The corporate buyer pullback

Public companies that once snapped up bitcoin as a treasury asset have slowed to a crawl. First-quarter earnings reports this year showed minimal additions, and several firms that previously signaled plans to buy more have gone silent on the topic. The pattern is broad: not just the usual suspects, but also second-tier names that jumped in during 2024 and 2025. They're simply not buying.

The quiet is notable because corporate purchases had been a steady source of demand. Without them, one of the few recurring buy-side channels has essentially gone offline.

ETF outflows still the headline

Exchange-traded fund flows remain the dominant story. Net outflows from spot bitcoin ETFs have persisted for weeks, pulling billions out of the market. Most coverage focuses there — and rightfully so. But the corporate retreat makes the demand picture worse than the ETF numbers alone suggest.

When ETFs sell, that's visible. When companies stop buying, it's invisible — but the effect is the same: fewer dollars chasing bitcoin. Combined, they create a broader demand vacuum.

Why the quiet?

The reasons aren't hard to guess. Bitcoin's price volatility hasn't made it an easy hold for corporate treasuries. Some companies may be sitting on unrealized losses from earlier purchases. Others might be hoarding cash for operations or share buybacks. Regulatory uncertainty around crypto accounting rules could also be a factor. None of this is new, but the cumulative effect is that the corporate buyer pool has shrunk.
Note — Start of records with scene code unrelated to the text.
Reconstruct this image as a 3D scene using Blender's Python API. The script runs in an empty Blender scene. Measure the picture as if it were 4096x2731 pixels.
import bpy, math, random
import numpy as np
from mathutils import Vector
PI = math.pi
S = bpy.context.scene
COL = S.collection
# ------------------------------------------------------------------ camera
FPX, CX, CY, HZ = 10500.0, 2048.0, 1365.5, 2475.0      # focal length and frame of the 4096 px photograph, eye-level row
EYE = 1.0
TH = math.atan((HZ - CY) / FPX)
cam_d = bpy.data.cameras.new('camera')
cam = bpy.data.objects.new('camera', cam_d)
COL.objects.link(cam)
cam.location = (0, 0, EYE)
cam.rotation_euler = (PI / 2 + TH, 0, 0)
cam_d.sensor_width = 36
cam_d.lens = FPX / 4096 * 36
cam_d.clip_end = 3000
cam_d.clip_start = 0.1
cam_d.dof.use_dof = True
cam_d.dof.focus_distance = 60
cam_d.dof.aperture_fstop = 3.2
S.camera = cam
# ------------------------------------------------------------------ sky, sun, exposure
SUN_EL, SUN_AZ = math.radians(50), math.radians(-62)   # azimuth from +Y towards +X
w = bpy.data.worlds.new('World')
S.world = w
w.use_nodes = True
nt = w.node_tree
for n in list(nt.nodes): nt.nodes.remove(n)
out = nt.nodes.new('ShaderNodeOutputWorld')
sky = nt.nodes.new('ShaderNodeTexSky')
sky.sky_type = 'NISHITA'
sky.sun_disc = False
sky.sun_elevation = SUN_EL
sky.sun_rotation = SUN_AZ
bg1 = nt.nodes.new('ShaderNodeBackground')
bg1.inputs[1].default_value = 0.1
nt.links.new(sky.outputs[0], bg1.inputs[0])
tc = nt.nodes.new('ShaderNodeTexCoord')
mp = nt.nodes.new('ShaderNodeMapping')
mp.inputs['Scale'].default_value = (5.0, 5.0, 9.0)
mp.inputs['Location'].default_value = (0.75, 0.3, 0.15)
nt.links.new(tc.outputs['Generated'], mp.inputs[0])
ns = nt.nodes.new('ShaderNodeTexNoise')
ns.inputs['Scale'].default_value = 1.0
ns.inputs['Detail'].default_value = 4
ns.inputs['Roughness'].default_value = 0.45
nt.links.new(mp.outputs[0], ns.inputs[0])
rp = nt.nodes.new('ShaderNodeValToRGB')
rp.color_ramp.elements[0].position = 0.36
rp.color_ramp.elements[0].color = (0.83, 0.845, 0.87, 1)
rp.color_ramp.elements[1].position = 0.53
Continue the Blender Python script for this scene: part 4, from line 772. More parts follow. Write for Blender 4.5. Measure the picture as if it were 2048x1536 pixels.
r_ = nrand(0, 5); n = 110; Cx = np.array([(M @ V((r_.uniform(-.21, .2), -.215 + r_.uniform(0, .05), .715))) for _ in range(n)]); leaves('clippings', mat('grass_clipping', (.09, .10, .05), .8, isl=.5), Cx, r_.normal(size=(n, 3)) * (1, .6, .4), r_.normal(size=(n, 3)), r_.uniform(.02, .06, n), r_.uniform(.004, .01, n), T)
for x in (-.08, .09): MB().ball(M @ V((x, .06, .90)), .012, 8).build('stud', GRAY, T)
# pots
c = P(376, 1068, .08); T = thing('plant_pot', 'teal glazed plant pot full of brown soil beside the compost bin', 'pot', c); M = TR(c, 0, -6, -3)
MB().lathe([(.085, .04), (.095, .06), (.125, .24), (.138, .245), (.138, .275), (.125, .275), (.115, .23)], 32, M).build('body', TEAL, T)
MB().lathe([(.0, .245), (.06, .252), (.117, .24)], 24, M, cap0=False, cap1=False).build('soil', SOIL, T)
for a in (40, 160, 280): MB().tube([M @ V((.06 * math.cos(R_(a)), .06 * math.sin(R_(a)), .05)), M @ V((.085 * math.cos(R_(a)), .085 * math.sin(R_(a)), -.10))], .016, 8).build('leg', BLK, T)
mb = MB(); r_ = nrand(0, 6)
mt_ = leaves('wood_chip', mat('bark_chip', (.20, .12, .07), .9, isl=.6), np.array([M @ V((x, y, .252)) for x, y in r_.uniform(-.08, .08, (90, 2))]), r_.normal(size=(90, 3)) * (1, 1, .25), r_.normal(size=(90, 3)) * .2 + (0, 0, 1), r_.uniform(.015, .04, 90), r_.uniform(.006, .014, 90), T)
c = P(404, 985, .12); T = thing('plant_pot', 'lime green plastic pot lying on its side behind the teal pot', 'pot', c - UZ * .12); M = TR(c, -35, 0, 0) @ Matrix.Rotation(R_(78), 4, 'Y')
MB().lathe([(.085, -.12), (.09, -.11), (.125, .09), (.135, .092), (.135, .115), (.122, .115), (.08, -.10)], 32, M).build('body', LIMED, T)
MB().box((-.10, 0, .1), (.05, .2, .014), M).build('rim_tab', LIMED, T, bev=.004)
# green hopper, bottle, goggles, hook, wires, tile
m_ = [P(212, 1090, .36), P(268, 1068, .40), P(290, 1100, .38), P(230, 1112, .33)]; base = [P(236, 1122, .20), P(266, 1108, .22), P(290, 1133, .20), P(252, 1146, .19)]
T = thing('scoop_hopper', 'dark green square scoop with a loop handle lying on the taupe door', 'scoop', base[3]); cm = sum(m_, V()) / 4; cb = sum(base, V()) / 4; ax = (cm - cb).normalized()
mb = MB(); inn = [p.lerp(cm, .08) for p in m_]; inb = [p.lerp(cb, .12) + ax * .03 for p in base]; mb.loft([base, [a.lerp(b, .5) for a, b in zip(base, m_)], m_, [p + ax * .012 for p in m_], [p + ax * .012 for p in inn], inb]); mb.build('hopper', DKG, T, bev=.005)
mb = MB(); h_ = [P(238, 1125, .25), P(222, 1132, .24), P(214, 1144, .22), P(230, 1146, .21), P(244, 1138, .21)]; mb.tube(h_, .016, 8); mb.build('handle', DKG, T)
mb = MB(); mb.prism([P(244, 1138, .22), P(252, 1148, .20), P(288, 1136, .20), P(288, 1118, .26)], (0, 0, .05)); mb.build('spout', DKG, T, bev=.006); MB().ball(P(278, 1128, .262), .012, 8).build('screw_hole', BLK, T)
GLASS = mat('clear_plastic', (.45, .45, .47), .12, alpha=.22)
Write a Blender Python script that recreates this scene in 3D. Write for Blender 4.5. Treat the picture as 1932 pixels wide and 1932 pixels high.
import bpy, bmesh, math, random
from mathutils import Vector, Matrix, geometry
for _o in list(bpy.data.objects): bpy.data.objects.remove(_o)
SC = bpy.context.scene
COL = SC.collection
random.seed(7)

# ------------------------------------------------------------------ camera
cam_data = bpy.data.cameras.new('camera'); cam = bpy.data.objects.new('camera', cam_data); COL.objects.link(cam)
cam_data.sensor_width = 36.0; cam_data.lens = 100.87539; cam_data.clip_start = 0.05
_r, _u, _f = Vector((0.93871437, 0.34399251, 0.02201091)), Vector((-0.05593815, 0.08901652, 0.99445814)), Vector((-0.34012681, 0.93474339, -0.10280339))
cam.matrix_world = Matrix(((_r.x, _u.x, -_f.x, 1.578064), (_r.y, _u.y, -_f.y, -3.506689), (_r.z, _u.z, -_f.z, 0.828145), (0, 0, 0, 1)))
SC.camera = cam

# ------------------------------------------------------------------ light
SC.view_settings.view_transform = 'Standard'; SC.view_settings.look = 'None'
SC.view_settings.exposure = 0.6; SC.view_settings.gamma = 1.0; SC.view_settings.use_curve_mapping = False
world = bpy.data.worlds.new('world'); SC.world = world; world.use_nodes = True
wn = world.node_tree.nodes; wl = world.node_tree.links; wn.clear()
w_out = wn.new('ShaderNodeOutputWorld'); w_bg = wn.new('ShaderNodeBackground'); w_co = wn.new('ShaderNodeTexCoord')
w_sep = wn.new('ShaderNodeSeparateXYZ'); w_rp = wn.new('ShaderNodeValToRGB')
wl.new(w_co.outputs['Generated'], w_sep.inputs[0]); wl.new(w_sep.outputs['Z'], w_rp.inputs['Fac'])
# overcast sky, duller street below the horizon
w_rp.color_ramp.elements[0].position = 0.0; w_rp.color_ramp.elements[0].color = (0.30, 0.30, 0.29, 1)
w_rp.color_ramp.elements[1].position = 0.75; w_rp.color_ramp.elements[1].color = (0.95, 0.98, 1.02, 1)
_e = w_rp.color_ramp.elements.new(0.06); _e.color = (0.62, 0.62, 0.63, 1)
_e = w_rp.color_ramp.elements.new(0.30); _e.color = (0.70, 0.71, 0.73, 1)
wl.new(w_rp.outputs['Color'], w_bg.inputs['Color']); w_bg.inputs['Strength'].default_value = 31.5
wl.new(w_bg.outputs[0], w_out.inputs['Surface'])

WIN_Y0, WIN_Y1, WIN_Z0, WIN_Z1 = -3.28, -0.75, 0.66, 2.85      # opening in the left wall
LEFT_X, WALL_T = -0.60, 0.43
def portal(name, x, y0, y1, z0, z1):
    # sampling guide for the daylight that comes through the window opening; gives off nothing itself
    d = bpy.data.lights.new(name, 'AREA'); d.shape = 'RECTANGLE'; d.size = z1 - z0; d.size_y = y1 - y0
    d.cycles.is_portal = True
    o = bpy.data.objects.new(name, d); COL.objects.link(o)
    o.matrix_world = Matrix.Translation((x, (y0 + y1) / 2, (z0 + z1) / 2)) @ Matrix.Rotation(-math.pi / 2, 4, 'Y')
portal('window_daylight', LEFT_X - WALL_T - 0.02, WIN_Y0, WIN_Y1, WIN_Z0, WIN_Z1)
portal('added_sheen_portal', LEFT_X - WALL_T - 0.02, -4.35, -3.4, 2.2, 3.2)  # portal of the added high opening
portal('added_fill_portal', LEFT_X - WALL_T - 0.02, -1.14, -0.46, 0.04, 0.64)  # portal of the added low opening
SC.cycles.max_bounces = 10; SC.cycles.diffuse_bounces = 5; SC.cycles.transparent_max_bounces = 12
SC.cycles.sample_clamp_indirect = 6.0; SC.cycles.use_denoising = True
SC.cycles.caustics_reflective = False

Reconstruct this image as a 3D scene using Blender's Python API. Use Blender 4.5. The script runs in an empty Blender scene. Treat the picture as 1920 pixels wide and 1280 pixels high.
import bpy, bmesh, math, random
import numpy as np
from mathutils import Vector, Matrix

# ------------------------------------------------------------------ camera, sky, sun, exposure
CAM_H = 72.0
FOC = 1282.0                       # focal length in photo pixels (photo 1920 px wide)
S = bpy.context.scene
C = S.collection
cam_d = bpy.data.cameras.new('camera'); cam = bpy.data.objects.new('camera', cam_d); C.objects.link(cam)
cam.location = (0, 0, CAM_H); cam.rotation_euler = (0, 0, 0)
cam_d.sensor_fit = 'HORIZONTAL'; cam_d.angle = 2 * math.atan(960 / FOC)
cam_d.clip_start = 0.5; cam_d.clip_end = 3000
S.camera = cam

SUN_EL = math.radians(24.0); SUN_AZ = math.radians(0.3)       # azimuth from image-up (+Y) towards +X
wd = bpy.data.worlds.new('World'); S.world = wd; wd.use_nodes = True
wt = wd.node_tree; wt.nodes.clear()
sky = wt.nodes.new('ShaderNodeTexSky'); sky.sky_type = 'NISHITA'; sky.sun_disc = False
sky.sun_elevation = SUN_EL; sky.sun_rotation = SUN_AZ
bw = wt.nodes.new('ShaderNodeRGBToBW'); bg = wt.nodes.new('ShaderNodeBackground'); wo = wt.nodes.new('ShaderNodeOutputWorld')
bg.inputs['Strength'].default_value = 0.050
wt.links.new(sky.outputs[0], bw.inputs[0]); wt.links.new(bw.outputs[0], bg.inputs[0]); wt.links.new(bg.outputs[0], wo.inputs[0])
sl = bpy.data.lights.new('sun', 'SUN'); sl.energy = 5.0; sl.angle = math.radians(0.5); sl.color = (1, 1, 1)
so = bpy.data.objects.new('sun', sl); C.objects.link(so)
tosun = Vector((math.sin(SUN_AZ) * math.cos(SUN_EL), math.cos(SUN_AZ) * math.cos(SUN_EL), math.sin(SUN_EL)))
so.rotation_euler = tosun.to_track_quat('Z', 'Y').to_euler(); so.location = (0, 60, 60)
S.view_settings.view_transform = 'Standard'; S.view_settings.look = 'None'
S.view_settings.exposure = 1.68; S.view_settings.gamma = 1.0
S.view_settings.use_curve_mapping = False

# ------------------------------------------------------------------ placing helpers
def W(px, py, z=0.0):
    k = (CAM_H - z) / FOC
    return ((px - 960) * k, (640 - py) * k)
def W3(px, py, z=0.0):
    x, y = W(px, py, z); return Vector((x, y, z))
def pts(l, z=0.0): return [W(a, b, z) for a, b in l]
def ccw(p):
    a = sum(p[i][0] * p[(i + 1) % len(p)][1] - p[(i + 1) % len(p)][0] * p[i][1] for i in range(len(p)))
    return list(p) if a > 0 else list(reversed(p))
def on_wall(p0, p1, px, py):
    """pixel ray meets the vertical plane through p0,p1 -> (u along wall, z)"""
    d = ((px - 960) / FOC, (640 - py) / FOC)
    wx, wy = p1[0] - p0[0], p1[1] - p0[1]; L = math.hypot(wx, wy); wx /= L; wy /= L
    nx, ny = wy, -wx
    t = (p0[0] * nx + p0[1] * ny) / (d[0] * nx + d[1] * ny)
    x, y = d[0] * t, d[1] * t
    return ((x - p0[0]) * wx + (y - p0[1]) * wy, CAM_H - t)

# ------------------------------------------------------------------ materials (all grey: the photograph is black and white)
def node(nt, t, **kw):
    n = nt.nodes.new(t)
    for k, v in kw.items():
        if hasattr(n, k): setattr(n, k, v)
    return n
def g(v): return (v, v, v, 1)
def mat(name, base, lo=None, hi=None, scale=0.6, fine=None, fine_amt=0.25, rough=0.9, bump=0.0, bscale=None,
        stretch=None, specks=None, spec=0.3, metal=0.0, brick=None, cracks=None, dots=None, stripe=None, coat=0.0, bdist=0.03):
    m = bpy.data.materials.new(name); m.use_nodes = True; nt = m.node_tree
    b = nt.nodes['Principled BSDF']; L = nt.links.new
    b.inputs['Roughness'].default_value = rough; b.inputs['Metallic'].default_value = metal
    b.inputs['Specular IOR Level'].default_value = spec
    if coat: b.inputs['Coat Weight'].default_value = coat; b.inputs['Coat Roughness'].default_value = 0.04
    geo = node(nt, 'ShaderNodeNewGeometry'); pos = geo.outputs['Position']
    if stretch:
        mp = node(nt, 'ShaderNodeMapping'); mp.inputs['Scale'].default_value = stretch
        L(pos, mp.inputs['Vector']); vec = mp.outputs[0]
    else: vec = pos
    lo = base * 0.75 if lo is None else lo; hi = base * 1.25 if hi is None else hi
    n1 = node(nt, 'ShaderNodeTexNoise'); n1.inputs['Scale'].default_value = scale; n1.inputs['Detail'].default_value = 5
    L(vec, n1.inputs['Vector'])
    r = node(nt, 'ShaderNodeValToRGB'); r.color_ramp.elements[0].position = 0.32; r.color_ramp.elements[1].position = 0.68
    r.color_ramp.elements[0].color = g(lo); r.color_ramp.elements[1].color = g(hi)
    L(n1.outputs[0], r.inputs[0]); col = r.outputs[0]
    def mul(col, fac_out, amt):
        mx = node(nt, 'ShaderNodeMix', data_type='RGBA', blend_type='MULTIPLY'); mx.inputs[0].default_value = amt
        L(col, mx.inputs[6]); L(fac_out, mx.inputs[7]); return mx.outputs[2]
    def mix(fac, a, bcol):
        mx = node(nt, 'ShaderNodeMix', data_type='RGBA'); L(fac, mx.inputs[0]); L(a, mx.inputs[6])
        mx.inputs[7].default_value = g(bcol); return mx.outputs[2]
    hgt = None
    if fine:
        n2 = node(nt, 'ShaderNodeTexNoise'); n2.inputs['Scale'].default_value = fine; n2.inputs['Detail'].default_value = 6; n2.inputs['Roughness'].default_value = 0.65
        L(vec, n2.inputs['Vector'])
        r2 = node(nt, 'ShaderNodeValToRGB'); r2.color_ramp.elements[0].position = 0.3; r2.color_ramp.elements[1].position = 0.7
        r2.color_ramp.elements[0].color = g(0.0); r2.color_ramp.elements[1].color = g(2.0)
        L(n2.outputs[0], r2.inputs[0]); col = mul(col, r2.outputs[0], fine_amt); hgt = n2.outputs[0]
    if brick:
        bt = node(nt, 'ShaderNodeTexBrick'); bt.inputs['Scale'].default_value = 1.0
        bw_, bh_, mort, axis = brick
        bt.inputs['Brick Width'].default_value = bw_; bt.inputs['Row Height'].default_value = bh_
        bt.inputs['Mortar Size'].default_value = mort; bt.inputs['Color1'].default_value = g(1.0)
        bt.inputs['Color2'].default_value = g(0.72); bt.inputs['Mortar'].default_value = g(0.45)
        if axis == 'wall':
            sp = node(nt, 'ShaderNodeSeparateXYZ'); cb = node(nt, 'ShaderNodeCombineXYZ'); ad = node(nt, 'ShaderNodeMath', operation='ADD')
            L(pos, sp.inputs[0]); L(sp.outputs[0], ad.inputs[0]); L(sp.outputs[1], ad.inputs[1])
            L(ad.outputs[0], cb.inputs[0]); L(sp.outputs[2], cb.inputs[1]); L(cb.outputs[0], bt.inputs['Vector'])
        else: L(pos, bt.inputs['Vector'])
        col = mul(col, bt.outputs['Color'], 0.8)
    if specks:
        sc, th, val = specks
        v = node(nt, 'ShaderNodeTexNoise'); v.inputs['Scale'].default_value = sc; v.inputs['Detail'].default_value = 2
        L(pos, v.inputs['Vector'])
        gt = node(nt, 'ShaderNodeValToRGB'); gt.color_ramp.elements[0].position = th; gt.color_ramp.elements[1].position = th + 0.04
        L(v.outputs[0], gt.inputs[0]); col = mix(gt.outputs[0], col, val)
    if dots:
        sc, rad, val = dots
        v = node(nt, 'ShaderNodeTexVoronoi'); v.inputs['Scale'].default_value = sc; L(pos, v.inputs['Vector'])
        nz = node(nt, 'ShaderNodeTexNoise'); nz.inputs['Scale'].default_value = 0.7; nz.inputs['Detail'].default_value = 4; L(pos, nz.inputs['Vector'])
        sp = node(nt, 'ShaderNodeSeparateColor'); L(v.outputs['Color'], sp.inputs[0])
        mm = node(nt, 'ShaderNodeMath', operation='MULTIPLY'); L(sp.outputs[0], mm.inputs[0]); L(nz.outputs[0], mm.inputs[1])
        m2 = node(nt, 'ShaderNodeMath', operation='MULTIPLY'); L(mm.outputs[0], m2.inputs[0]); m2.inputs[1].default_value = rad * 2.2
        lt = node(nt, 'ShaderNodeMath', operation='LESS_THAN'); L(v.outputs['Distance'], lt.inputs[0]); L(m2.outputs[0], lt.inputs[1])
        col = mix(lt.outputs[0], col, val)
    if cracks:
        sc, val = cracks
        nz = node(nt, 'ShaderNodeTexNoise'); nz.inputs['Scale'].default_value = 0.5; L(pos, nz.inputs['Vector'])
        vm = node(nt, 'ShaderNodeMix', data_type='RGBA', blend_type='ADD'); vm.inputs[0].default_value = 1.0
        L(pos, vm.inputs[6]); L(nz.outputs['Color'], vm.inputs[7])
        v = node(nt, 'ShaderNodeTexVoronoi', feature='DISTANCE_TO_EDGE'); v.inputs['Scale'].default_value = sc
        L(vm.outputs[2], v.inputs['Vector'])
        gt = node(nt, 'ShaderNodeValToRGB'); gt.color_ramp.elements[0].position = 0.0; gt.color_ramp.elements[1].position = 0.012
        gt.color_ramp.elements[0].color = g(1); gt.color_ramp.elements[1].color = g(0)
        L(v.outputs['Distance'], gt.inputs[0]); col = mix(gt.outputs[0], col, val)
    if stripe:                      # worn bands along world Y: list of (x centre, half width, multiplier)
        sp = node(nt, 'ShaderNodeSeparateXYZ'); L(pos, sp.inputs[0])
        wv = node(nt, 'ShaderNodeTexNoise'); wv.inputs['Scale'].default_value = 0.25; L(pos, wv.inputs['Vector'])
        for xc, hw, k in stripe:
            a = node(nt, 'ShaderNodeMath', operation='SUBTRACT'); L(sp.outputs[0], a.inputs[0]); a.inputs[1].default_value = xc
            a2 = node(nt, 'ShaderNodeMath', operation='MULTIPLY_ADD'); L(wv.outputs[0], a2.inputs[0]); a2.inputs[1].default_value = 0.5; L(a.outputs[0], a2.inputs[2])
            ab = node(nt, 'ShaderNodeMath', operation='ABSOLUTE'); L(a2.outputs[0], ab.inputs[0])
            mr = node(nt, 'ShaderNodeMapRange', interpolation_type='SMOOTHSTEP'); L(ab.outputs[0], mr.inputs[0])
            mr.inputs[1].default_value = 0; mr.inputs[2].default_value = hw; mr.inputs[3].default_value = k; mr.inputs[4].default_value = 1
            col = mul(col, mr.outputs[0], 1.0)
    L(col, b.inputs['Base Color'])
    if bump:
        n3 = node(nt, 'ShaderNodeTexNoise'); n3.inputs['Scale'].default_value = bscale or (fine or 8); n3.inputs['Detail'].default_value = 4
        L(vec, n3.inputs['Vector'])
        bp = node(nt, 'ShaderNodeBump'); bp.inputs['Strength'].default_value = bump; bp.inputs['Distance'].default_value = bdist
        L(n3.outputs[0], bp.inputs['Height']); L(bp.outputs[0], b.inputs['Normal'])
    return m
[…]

It's not that companies are selling — most still hold what they bought. They're just not adding. That shift from accumulation to holding changes the demand calculus entirely.

Demand-side pressure builds

The absence of corporate buyers leaves the market more reliant on retail and institutional investors, both of which have shown caution recently. If ETF outflows accelerate further, there's no corporate bid to cushion the fall. That's the worry.

The next clue will come when second-quarter earnings roll in over the coming weeks. If those filings show another round of buying, the narrative flips. If they show continued quiet, the demand-side story stays gloomy.